Retype verbatim only the lines below, starting at the one that contains "Model this scene" and ending at the one that contains "rng = random.Random(7)". Pictures are excluded from the copy.
╔══
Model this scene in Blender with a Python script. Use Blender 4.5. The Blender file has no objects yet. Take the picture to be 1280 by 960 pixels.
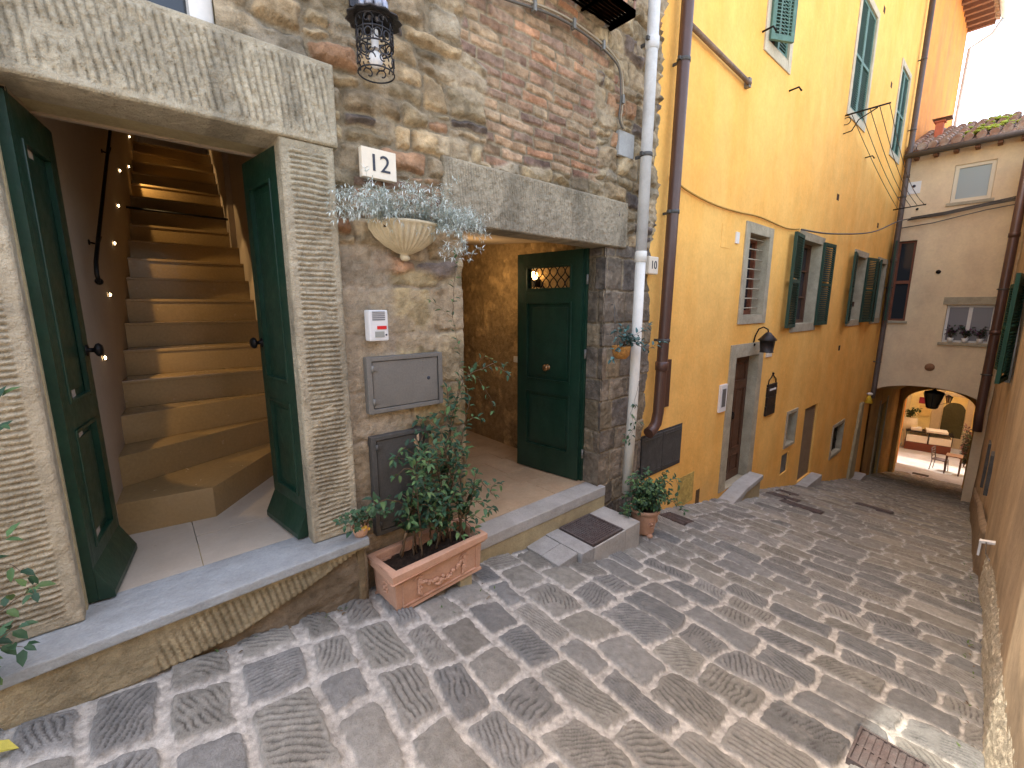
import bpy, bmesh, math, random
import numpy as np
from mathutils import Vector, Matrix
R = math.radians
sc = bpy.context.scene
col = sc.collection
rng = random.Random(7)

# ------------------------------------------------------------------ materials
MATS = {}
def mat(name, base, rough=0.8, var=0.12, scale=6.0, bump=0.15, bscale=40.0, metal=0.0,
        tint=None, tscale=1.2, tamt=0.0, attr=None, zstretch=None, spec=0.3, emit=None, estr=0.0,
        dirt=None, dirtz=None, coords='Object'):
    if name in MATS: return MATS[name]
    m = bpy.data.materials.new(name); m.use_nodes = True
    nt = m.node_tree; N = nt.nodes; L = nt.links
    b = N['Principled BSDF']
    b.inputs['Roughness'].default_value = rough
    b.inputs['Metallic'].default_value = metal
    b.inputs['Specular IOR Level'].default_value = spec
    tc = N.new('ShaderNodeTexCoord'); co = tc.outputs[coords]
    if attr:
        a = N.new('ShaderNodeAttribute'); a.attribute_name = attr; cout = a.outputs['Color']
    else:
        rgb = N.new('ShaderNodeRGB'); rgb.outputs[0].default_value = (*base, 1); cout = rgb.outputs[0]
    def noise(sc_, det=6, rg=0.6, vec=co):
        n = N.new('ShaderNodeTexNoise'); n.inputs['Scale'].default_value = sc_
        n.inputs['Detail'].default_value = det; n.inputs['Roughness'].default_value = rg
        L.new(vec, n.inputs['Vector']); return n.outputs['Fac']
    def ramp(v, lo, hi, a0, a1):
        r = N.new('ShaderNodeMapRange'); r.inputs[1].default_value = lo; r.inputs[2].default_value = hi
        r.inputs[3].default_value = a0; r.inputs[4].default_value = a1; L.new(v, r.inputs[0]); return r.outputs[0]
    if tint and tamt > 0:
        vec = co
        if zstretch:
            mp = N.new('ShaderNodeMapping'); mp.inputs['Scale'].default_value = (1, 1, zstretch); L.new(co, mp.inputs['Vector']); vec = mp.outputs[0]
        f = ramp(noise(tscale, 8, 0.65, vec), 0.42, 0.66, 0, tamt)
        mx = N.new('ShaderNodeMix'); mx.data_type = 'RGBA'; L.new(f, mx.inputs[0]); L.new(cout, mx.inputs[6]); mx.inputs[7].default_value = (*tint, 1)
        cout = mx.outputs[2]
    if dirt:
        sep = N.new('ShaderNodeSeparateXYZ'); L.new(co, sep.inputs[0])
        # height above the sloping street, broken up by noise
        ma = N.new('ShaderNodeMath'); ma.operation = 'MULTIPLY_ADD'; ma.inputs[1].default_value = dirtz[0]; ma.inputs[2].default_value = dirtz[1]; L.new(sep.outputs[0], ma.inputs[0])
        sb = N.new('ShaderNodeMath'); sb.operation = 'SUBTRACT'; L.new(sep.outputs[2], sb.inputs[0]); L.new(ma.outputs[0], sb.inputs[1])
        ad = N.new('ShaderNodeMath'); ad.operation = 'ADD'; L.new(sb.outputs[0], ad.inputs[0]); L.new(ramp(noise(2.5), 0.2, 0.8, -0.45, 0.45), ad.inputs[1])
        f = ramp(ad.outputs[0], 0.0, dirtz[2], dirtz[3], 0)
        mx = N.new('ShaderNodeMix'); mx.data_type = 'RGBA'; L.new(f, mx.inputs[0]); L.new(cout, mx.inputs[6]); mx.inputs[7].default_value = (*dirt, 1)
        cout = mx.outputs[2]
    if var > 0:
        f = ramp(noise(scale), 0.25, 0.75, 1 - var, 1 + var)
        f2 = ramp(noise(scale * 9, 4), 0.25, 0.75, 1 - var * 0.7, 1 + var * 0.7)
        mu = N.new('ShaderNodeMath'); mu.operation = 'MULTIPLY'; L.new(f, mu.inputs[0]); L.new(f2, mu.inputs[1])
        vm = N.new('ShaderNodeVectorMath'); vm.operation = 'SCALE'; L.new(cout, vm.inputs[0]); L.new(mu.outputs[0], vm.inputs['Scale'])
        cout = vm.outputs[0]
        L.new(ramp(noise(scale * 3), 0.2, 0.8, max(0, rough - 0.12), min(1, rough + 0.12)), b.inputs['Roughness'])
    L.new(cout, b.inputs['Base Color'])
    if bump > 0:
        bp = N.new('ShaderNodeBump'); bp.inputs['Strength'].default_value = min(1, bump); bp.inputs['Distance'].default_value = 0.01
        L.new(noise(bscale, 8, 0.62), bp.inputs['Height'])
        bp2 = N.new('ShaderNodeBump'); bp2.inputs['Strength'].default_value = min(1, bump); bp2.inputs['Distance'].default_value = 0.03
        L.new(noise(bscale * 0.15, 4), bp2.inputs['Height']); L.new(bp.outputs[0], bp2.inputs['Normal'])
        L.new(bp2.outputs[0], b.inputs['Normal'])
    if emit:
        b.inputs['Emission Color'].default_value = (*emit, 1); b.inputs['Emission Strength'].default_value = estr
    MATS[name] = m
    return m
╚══
╔══
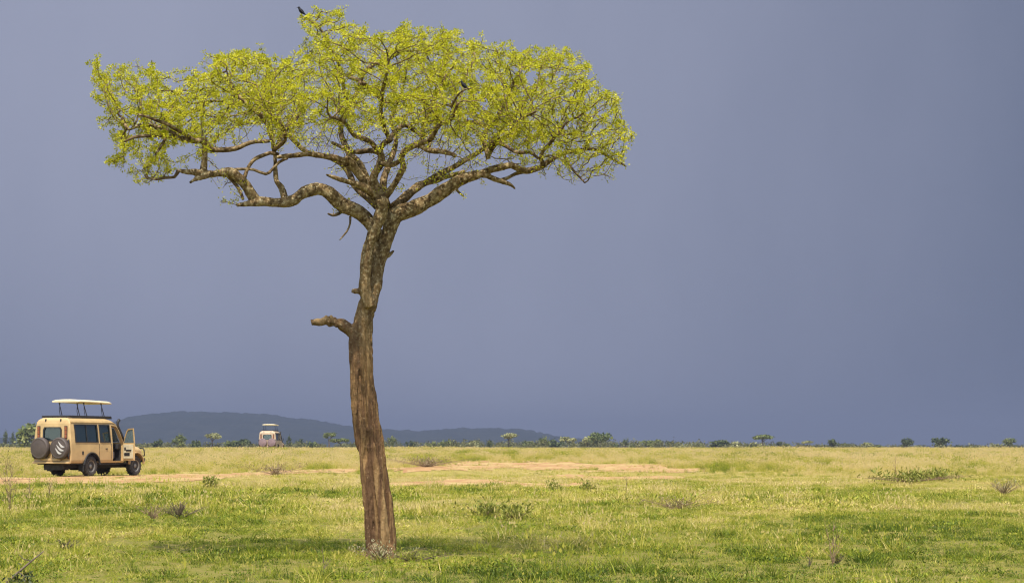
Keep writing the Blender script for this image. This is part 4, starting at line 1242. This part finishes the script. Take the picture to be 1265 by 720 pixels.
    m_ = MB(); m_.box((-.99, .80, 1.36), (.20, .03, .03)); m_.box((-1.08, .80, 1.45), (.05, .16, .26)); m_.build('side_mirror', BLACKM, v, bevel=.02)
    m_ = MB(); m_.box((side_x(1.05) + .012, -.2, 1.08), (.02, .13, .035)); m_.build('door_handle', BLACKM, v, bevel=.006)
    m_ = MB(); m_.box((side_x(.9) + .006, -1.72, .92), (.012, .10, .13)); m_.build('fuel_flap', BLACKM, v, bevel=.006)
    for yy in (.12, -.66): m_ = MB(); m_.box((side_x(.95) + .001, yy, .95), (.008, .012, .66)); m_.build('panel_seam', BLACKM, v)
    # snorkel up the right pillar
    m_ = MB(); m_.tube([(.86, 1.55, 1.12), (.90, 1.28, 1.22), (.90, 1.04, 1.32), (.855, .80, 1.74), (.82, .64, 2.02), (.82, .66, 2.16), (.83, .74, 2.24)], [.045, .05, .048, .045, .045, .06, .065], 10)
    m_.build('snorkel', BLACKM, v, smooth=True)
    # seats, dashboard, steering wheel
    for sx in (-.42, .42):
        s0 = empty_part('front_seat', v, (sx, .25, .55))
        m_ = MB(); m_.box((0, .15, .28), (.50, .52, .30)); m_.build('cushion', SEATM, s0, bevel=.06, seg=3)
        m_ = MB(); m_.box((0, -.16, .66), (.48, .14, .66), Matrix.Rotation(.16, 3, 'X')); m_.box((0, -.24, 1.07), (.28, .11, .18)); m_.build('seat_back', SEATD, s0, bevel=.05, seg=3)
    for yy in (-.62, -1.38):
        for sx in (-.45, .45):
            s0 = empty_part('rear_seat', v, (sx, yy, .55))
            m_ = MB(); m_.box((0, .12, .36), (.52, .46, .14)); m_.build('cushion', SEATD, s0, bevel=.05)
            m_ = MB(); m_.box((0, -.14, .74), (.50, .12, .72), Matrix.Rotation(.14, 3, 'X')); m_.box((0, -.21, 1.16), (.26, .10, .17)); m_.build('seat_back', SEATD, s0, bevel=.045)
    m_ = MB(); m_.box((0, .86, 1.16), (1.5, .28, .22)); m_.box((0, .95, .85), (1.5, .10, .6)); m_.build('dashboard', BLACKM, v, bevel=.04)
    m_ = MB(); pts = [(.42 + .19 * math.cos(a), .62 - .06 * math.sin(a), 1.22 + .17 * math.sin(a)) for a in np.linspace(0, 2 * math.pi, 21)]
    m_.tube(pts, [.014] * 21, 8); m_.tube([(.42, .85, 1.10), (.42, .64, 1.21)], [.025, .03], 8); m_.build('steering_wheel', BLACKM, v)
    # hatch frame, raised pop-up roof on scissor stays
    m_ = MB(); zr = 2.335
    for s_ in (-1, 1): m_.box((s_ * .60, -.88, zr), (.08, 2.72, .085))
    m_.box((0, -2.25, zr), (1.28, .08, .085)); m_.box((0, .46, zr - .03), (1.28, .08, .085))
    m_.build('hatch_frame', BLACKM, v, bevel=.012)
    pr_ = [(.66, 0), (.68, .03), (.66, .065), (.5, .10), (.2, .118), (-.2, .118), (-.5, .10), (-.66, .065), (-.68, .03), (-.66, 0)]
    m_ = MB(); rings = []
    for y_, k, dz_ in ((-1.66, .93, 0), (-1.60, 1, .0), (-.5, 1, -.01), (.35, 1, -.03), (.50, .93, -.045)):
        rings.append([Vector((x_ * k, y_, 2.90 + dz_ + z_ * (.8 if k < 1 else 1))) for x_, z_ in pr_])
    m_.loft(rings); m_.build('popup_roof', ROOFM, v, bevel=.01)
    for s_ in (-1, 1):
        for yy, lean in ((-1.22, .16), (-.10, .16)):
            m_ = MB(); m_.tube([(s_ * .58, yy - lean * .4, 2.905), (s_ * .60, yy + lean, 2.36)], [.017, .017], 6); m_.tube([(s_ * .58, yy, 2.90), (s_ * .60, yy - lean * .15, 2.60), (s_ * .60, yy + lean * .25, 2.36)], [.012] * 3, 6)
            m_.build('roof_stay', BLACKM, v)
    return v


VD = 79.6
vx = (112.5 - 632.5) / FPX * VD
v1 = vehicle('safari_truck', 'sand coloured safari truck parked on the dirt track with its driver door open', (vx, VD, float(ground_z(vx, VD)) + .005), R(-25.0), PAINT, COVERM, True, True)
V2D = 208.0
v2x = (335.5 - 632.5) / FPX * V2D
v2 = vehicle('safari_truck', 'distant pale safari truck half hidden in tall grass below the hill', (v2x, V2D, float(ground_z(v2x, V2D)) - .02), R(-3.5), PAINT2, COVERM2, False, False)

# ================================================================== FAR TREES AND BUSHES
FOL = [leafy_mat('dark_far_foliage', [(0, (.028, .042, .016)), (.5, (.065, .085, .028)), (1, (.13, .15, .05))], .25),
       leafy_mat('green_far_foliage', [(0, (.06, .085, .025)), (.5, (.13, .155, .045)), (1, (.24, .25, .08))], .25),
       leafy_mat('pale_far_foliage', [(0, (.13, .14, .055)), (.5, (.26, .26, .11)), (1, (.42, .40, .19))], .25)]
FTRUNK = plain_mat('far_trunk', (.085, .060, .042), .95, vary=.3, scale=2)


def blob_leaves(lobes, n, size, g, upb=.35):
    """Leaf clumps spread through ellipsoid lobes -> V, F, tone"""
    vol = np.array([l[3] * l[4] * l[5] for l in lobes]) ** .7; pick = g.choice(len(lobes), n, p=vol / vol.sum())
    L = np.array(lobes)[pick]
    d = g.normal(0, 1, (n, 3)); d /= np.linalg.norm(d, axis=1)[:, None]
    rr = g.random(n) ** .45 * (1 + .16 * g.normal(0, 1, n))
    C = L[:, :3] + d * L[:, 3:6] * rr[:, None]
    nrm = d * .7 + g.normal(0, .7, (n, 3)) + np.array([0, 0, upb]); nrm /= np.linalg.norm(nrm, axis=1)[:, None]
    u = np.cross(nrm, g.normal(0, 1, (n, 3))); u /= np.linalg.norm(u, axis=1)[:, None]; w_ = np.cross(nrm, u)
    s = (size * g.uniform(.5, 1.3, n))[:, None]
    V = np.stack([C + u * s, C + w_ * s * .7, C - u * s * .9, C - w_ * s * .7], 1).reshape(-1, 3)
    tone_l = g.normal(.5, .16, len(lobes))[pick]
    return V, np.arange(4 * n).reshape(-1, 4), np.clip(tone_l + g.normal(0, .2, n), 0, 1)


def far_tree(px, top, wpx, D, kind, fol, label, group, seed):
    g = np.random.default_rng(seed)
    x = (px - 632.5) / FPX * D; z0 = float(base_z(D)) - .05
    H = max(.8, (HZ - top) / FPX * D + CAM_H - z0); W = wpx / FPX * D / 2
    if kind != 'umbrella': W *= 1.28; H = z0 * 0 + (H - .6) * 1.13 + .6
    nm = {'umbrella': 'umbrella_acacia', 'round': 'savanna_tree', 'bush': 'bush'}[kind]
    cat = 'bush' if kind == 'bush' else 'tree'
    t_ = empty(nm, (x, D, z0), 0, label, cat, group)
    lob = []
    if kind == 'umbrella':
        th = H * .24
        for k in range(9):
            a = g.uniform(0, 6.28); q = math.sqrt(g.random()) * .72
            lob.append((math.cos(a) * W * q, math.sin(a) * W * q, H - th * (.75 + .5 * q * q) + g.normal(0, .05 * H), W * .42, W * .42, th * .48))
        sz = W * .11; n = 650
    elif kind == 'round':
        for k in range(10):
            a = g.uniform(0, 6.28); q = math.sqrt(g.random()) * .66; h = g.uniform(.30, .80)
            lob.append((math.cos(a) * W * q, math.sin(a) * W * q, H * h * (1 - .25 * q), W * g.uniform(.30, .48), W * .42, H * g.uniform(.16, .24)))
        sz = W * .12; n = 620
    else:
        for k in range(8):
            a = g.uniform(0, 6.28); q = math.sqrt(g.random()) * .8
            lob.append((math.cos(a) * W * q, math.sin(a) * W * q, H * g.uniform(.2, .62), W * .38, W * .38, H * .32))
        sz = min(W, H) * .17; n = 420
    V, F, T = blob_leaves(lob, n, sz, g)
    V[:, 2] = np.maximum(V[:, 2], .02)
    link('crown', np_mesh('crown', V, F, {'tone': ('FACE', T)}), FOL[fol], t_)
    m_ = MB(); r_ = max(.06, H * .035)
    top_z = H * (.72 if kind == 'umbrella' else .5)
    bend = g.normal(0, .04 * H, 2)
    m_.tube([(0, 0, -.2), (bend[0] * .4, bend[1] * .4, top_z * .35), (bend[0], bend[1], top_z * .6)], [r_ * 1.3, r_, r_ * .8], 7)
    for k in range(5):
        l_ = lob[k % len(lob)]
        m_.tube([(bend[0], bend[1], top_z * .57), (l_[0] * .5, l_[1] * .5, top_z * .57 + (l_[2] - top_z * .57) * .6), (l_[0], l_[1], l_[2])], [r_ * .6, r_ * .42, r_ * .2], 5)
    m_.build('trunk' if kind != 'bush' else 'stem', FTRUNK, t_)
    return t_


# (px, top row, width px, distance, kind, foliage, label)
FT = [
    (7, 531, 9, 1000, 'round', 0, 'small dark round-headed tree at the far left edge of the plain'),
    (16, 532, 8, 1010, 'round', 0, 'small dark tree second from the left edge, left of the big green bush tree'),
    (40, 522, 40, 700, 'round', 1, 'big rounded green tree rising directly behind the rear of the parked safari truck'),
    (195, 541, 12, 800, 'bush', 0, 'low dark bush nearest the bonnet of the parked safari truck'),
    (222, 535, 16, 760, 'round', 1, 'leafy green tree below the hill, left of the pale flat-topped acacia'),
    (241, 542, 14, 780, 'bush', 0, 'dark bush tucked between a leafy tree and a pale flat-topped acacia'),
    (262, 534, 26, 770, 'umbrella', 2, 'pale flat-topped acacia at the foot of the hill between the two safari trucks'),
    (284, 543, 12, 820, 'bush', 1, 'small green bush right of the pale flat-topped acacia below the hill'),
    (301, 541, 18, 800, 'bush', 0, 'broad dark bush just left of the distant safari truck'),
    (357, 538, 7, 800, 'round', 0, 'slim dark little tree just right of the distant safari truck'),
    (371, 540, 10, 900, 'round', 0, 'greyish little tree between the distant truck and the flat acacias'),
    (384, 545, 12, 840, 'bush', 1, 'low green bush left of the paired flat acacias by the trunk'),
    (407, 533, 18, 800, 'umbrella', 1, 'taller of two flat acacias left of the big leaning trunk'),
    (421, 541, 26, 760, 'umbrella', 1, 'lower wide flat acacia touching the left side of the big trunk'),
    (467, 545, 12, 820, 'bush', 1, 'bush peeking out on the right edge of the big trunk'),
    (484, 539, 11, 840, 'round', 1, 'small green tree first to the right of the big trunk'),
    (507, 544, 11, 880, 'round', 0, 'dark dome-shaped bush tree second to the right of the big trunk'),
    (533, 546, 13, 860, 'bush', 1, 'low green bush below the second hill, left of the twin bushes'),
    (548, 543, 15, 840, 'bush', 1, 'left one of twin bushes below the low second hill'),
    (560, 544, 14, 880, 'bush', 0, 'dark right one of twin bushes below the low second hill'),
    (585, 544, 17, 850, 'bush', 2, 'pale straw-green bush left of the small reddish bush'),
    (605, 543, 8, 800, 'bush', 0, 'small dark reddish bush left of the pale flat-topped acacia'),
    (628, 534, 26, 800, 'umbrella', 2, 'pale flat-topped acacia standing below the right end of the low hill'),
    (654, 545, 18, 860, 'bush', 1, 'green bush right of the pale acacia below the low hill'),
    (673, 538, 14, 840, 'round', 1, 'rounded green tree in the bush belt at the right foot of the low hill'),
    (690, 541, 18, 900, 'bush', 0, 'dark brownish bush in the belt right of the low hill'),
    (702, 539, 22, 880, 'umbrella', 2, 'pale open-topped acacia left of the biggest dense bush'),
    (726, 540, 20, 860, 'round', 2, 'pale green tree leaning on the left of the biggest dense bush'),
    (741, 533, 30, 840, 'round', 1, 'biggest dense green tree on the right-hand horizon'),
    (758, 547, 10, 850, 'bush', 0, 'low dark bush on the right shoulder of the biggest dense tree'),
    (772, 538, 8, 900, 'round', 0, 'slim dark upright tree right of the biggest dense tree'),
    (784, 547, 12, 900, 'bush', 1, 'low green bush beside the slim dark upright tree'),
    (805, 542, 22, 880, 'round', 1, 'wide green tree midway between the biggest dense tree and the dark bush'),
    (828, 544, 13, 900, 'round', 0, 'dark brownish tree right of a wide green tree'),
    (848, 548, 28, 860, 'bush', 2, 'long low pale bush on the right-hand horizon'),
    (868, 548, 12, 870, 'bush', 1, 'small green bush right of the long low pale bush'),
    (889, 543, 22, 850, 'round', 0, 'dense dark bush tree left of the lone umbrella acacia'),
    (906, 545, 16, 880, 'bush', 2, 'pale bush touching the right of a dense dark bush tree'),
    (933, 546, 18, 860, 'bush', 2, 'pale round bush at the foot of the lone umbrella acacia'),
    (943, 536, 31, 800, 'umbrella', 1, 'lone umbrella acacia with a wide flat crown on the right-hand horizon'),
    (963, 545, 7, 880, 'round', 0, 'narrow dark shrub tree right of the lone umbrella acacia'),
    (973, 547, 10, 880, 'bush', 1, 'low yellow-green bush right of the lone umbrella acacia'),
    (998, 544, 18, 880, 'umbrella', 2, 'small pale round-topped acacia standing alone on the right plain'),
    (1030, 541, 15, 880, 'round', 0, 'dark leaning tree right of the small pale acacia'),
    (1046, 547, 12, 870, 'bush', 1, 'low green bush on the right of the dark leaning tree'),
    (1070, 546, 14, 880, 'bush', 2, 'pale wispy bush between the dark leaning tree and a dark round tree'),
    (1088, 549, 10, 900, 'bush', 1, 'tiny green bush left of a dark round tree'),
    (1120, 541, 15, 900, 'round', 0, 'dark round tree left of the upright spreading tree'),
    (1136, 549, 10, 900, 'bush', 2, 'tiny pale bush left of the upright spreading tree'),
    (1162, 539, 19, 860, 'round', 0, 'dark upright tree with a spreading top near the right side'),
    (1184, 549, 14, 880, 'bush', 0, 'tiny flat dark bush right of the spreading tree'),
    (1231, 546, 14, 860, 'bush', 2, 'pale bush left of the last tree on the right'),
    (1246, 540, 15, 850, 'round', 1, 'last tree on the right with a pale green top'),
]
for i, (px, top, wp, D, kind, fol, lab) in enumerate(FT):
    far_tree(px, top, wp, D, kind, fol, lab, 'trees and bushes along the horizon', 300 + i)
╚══
▶ RIGHT ANSWER:
Model this scene in Blender with a Python script. Use Blender 4.5. The Blender file has no objects yet. Take the picture to be 1280 by 960 pixels.
import bpy, bmesh, math, random
import numpy as np
from mathutils import Vector, Matrix
R = math.radians
sc = bpy.context.scene
col = sc.collection
rng = random.Random(7)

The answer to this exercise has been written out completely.